THE EXERCISE:
Output the material below in its entirety, exactly as given.

AVAILABLE DATA:
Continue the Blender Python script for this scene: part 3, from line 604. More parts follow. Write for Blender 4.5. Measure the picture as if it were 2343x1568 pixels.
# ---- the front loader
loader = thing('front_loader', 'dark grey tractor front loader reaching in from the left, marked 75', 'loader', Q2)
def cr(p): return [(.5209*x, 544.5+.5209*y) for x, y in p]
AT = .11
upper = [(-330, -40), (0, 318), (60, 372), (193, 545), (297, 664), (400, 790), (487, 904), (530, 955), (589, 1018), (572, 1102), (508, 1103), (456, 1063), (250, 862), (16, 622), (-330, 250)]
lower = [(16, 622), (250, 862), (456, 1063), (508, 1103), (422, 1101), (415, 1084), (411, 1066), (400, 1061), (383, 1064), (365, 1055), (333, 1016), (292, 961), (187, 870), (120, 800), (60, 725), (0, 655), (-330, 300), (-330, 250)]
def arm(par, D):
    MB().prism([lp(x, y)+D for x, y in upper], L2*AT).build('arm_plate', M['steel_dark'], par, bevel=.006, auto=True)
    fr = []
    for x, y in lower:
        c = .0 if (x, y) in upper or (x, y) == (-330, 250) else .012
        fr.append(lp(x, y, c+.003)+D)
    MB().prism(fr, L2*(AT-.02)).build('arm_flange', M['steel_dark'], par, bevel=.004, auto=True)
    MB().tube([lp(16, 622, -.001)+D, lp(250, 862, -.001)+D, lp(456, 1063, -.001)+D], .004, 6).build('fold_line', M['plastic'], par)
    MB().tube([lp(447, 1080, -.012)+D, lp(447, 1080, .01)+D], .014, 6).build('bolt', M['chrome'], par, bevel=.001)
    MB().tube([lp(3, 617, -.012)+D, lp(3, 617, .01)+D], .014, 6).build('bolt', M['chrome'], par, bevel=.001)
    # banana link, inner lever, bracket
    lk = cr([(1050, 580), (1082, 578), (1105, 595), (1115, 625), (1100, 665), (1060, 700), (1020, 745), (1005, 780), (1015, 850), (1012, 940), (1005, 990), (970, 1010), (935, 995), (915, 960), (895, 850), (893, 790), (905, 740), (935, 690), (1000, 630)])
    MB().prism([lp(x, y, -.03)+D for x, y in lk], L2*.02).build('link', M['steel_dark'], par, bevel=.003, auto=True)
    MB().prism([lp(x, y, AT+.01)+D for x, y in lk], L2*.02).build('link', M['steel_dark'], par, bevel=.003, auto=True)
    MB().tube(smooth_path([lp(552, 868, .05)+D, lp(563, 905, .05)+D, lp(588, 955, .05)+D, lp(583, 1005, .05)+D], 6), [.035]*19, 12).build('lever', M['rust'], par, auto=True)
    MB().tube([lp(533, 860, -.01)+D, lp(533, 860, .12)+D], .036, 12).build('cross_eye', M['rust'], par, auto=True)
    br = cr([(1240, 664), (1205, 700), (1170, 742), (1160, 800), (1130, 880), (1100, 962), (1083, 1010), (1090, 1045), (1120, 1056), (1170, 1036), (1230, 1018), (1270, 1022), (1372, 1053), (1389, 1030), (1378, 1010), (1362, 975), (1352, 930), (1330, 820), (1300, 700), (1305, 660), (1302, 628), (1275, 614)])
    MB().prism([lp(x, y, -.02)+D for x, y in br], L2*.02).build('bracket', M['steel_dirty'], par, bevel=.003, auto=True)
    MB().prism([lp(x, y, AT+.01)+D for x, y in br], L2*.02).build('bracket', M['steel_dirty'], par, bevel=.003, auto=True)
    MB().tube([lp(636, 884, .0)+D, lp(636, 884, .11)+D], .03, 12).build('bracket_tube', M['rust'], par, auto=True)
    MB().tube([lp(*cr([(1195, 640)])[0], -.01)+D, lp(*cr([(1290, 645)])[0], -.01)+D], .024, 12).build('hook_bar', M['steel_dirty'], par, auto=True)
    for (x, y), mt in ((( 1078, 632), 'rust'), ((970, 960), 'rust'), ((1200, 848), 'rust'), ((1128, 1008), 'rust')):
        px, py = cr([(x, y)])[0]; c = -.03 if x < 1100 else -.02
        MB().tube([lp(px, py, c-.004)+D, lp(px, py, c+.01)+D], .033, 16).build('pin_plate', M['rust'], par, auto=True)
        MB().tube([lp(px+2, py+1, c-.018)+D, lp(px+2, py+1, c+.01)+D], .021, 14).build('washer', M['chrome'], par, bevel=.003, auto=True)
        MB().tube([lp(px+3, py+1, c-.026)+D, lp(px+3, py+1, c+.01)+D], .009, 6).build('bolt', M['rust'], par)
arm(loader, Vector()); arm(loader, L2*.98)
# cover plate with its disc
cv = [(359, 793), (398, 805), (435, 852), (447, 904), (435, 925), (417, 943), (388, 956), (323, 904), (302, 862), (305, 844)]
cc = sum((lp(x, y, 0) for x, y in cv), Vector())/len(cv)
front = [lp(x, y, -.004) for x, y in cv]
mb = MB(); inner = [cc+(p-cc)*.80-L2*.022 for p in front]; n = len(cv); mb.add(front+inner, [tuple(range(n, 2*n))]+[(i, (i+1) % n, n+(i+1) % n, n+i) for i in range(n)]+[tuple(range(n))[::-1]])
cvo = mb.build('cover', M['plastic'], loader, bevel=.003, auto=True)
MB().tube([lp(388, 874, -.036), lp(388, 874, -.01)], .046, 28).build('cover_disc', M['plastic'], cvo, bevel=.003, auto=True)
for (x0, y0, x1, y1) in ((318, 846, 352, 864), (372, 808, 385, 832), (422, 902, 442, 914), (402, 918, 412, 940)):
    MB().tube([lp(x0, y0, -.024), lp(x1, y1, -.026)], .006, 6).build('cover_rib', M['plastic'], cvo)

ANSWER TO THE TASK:
Continue the Blender Python script for this scene: part 3, from line 604. More parts follow. Write for Blender 4.5. Measure the picture as if it were 2343x1568 pixels.
# ---- the front loader
loader = thing('front_loader', 'dark grey tractor front loader reaching in from the left, marked 75', 'loader', Q2)
def cr(p): return [(.5209*x, 544.5+.5209*y) for x, y in p]
AT = .11
upper = [(-330, -40), (0, 318), (60, 372), (193, 545), (297, 664), (400, 790), (487, 904), (530, 955), (589, 1018), (572, 1102), (508, 1103), (456, 1063), (250, 862), (16, 622), (-330, 250)]
lower = [(16, 622), (250, 862), (456, 1063), (508, 1103), (422, 1101), (415, 1084), (411, 1066), (400, 1061), (383, 1064), (365, 1055), (333, 1016), (292, 961), (187, 870), (120, 800), (60, 725), (0, 655), (-330, 300), (-330, 250)]
def arm(par, D):
    MB().prism([lp(x, y)+D for x, y in upper], L2*AT).build('arm_plate', M['steel_dark'], par, bevel=.006, auto=True)
    fr = []
    for x, y in lower:
        c = .0 if (x, y) in upper or (x, y) == (-330, 250) else .012
        fr.append(lp(x, y, c+.003)+D)
    MB().prism(fr, L2*(AT-.02)).build('arm_flange', M['steel_dark'], par, bevel=.004, auto=True)
    MB().tube([lp(16, 622, -.001)+D, lp(250, 862, -.001)+D, lp(456, 1063, -.001)+D], .004, 6).build('fold_line', M['plastic'], par)
    MB().tube([lp(447, 1080, -.012)+D, lp(447, 1080, .01)+D], .014, 6).build('bolt', M['chrome'], par, bevel=.001)
    MB().tube([lp(3, 617, -.012)+D, lp(3, 617, .01)+D], .014, 6).build('bolt', M['chrome'], par, bevel=.001)
    # banana link, inner lever, bracket
    lk = cr([(1050, 580), (1082, 578), (1105, 595), (1115, 625), (1100, 665), (1060, 700), (1020, 745), (1005, 780), (1015, 850), (1012, 940), (1005, 990), (970, 1010), (935, 995), (915, 960), (895, 850), (893, 790), (905, 740), (935, 690), (1000, 630)])
    MB().prism([lp(x, y, -.03)+D for x, y in lk], L2*.02).build('link', M['steel_dark'], par, bevel=.003, auto=True)
    MB().prism([lp(x, y, AT+.01)+D for x, y in lk], L2*.02).build('link', M['steel_dark'], par, bevel=.003, auto=True)
    MB().tube(smooth_path([lp(552, 868, .05)+D, lp(563, 905, .05)+D, lp(588, 955, .05)+D, lp(583, 1005, .05)+D], 6), [.035]*19, 12).build('lever', M['rust'], par, auto=True)
    MB().tube([lp(533, 860, -.01)+D, lp(533, 860, .12)+D], .036, 12).build('cross_eye', M['rust'], par, auto=True)
    br = cr([(1240, 664), (1205, 700), (1170, 742), (1160, 800), (1130, 880), (1100, 962), (1083, 1010), (1090, 1045), (1120, 1056), (1170, 1036), (1230, 1018), (1270, 1022), (1372, 1053), (1389, 1030), (1378, 1010), (1362, 975), (1352, 930), (1330, 820), (1300, 700), (1305, 660), (1302, 628), (1275, 614)])
    MB().prism([lp(x, y, -.02)+D for x, y in br], L2*.02).build('bracket', M['steel_dirty'], par, bevel=.003, auto=True)
    MB().prism([lp(x, y, AT+.01)+D for x, y in br], L2*.02).build('bracket', M['steel_dirty'], par, bevel=.003, auto=True)
    MB().tube([lp(636, 884, .0)+D, lp(636, 884, .11)+D], .03, 12).build('bracket_tube', M['rust'], par, auto=True)
    MB().tube([lp(*cr([(1195, 640)])[0], -.01)+D, lp(*cr([(1290, 645)])[0], -.01)+D], .024, 12).build('hook_bar', M['steel_dirty'], par, auto=True)
    for (x, y), mt in ((( 1078, 632), 'rust'), ((970, 960), 'rust'), ((1200, 848), 'rust'), ((1128, 1008), 'rust')):
        px, py = cr([(x, y)])[0]; c = -.03 if x < 1100 else -.02
        MB().tube([lp(px, py, c-.004)+D, lp(px, py, c+.01)+D], .033, 16).build('pin_plate', M['rust'], par, auto=True)
        MB().tube([lp(px+2, py+1, c-.018)+D, lp(px+2, py+1, c+.01)+D], .021, 14).build('washer', M['chrome'], par, bevel=.003, auto=True)
        MB().tube([lp(px+3, py+1, c-.026)+D, lp(px+3, py+1, c+.01)+D], .009, 6).build('bolt', M['rust'], par)
arm(loader, Vector()); arm(loader, L2*.98)
# cover plate with its disc
cv = [(359, 793), (398, 805), (435, 852), (447, 904), (435, 925), (417, 943), (388, 956), (323, 904), (302, 862), (305, 844)]
cc = sum((lp(x, y, 0) for x, y in cv), Vector())/len(cv)
front = [lp(x, y, -.004) for x, y in cv]
mb = MB(); inner = [cc+(p-cc)*.80-L2*.022 for p in front]; n = len(cv); mb.add(front+inner, [tuple(range(n, 2*n))]+[(i, (i+1) % n, n+(i+1) % n, n+i) for i in range(n)]+[tuple(range(n))[::-1]])
cvo = mb.build('cover', M['plastic'], loader, bevel=.003, auto=True)
MB().tube([lp(388, 874, -.036), lp(388, 874, -.01)], .046, 28).build('cover_disc', M['plastic'], cvo, bevel=.003, auto=True)
for (x0, y0, x1, y1) in ((318, 846, 352, 864), (372, 808, 385, 832), (422, 902, 442, 914), (402, 918, 412, 940)):
    MB().tube([lp(x0, y0, -.024), lp(x1, y1, -.026)], .006, 6).build('cover_rib', M['plastic'], cvo)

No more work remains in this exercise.